CLÁSSICOS EM QUADRINHOS

Um dos objetivos do sociólogo Gilberto Freyre era transferir o maior número de conhecimento possível para as pessoas de uma maneira fácil e acessível. Visionário, em plenos anos 40, defendia que a história em quadrinhos poderia auxiliar nesse intuito. “Meu avô acreditava que a HQ poderia transformar livros, como Casa Grande & Senzala, numa obra que pudesse fazer com que crianças e jovens se interessassem em ler e tivessem acesso ao conteúdo de forma mais sintética, fácil de interpretar e compreender a sua complexidade”, conta Gilberto Freyre Neto, coordenador geral de projetos da Fundação Gilberto Freyre.

Gilberto Freyre Neto conta que o avô defendia que o HQ podia contribuir para disseminar o conhecimento de forma fácil e acessível. Foto: Tom Cabral

Foi só a partir dos anos 80 que o clássico da sociologia brasileira foi transformado em HQ, numa edição em preto e branco, pelas mãos do quadrinista Ivan Watsh Rodrigues com supervisão do próprio autor e publicado por meio da extinta editora Brasil América. Outras duas edições da mesma obra foram publicadas, uma em 2001 já colorida e a mais recente em 2005. Em 2017, outra obra do escritor foi adaptada para quadrinhos, Algumas Assombrações do Recife Velho, com roteiro de André Balaio e Roberto Beltrão, desenho de Téo Pinheiro.
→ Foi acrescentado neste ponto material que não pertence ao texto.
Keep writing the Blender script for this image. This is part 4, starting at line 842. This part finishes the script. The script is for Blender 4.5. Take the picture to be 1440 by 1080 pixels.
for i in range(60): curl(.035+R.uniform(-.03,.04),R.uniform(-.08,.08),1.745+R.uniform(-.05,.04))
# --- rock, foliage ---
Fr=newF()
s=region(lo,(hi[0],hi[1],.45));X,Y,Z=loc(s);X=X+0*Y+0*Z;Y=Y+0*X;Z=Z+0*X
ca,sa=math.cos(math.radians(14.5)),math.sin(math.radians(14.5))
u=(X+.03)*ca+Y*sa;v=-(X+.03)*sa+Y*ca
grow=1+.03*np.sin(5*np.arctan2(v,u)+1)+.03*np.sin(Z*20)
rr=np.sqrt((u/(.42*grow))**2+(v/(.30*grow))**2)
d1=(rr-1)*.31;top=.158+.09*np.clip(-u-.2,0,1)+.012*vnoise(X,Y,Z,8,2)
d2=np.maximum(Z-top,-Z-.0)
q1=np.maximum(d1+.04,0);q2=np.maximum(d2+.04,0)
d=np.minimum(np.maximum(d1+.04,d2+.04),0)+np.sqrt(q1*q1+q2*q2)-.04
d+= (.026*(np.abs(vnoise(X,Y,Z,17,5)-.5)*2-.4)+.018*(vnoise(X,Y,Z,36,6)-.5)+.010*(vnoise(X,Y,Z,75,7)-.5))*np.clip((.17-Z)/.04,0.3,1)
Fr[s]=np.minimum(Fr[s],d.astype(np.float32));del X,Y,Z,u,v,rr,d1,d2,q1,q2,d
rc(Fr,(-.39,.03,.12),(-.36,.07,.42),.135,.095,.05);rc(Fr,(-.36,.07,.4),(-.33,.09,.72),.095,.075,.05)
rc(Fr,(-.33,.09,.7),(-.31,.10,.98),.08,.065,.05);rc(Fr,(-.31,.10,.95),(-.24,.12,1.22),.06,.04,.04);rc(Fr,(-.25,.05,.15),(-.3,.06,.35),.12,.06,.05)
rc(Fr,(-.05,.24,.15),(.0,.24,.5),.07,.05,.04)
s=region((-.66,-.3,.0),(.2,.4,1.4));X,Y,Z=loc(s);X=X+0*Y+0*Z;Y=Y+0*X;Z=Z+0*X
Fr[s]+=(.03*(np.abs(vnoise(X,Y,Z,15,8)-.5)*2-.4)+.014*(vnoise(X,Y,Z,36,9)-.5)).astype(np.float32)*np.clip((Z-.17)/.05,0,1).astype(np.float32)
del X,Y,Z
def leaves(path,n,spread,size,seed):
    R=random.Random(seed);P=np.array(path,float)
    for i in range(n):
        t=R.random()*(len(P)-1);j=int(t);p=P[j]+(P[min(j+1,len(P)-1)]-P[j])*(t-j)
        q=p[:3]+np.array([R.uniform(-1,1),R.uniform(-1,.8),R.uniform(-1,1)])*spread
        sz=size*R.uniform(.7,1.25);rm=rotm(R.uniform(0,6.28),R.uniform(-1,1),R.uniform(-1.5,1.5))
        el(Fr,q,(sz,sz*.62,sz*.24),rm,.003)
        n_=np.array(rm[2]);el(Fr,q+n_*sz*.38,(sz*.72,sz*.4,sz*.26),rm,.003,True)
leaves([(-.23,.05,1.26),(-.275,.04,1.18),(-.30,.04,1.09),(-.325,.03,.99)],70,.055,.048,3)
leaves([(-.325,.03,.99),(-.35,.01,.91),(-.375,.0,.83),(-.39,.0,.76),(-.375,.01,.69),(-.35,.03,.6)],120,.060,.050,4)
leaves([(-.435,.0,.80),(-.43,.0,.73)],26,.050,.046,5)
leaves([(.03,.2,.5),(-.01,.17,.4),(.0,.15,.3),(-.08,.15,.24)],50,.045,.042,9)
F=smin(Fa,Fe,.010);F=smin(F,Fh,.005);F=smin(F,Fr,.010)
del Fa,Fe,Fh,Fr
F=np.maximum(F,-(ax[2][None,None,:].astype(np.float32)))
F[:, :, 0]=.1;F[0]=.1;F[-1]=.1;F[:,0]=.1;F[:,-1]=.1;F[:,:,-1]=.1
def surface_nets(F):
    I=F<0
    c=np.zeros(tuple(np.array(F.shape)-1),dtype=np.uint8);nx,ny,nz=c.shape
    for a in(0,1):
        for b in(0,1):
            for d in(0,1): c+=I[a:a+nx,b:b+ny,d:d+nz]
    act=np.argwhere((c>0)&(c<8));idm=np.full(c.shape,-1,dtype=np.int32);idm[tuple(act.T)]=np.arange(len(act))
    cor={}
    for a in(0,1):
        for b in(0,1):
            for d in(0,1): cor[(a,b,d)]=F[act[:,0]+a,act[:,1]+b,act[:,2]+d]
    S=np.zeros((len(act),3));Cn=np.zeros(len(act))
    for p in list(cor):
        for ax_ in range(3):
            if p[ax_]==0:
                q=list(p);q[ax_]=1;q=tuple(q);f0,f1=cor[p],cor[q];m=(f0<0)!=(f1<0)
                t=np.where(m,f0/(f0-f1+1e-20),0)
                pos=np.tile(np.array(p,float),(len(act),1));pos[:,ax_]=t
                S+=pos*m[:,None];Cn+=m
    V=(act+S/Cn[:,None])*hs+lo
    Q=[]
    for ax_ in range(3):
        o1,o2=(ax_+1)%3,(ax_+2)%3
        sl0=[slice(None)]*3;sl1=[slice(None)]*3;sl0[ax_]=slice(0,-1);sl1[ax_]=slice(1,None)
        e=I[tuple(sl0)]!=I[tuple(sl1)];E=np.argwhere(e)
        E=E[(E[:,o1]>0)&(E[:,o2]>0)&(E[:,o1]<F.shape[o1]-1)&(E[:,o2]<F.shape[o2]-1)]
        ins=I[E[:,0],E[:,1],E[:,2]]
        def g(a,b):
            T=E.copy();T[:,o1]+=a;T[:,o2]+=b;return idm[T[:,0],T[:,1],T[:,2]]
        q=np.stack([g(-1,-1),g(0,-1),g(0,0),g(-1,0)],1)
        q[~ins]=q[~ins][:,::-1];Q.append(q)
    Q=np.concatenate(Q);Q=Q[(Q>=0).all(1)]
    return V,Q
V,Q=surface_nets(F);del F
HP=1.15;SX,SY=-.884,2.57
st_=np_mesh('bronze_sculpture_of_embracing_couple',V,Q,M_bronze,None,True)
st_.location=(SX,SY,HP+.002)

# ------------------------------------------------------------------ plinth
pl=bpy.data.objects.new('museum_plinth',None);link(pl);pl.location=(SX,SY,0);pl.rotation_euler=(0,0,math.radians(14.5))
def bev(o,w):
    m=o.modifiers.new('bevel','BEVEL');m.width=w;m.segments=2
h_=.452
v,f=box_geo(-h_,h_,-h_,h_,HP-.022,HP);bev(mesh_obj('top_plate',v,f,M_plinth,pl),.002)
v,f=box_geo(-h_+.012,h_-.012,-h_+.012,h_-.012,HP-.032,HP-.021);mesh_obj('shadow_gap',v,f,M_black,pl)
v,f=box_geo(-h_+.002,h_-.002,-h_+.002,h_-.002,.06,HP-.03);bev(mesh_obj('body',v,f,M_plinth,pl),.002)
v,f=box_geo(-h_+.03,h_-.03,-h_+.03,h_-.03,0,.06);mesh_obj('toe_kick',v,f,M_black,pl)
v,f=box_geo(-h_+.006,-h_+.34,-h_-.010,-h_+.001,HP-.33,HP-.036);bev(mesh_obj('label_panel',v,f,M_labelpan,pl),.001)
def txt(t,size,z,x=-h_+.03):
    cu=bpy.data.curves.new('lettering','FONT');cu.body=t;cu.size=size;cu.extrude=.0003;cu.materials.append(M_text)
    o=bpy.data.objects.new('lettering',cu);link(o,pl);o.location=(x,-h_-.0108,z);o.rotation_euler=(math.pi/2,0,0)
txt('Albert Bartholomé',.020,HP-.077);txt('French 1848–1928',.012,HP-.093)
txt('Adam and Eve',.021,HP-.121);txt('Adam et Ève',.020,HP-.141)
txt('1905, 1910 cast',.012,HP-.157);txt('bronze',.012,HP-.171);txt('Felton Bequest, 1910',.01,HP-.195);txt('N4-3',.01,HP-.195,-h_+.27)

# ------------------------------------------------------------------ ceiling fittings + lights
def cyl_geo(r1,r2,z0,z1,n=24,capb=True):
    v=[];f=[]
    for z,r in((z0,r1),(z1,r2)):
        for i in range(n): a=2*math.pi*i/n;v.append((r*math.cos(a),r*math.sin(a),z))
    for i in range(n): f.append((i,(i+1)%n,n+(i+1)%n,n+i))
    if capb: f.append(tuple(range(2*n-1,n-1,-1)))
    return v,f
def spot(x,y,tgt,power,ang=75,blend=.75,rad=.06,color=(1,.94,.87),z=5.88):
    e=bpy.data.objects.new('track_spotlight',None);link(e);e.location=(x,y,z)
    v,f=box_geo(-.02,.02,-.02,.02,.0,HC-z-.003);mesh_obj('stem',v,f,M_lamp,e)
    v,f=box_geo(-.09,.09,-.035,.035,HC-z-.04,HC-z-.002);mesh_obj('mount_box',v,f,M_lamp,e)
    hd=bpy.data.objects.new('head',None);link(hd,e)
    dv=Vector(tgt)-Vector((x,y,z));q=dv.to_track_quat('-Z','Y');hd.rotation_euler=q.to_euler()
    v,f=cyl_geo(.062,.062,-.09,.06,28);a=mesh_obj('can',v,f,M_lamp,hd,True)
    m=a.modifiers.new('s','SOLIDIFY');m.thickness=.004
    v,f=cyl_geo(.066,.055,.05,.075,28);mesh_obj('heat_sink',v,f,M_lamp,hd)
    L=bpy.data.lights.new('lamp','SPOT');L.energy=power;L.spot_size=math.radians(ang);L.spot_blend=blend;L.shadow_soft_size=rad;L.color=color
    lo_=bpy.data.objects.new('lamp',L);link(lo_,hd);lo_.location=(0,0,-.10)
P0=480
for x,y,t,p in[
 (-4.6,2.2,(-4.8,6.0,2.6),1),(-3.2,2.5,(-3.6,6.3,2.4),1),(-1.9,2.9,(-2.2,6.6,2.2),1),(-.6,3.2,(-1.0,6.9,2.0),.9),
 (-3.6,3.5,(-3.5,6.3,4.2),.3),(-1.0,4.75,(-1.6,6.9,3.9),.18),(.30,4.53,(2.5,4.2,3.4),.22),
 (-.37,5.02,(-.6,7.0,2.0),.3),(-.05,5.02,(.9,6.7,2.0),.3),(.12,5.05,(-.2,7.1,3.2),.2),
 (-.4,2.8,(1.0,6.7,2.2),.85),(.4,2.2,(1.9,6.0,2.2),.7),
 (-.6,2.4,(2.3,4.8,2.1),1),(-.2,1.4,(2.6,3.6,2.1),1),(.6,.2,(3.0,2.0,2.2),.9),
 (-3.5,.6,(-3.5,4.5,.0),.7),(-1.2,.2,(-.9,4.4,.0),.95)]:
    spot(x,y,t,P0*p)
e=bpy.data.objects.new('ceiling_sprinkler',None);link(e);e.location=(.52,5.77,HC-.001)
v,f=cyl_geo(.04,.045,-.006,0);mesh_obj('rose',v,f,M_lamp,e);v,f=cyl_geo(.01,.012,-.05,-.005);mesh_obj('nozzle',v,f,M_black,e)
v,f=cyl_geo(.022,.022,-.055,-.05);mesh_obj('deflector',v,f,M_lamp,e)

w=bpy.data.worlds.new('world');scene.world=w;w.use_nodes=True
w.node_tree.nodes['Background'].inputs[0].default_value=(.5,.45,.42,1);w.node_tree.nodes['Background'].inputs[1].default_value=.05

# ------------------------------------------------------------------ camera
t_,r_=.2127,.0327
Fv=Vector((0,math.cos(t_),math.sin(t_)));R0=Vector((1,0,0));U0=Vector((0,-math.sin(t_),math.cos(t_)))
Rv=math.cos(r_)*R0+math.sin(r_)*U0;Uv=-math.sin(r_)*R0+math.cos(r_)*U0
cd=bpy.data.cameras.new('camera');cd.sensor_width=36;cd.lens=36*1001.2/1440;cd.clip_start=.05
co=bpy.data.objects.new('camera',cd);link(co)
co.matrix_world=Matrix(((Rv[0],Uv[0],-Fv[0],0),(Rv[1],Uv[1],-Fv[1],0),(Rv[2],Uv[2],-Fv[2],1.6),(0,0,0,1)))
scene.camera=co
Thony Silas também entrou na onda dos clássicos e resolveu transformar o romance A Noiva da Revolução, de Paulo Santos, em HQ. “Essa obra é a primeira de uma série de oito títulos que vem sendo publicada, contando o desdobramento do ciclo Revolucionário Pernambucano, culminando na Revolução Praieira, o que vai abrir muitas possibilidades para que as pessoas conheçam a história do Estado”, conta o ilustrador. Embora trabalhe para empresas norte-americanas ilustrando as sagas dos super-heróis, ele acredita ser fundamental valorizar a história local. “É um trabalho independente ainda, mas que se dispõe a contar, de forma rica e bem produzida, a herança do nosso lugar e isso é um dos meus projetos que neste ano pretendo dar continuidade”, projeta Silas. A empresa UEON Productions é um exemplo desses planos, que tem como um dos organizadores o próprio ilustrador e visa a investir na produção nacional por meio de um conteúdo multimídia, como aconteceu com a obra A noiva.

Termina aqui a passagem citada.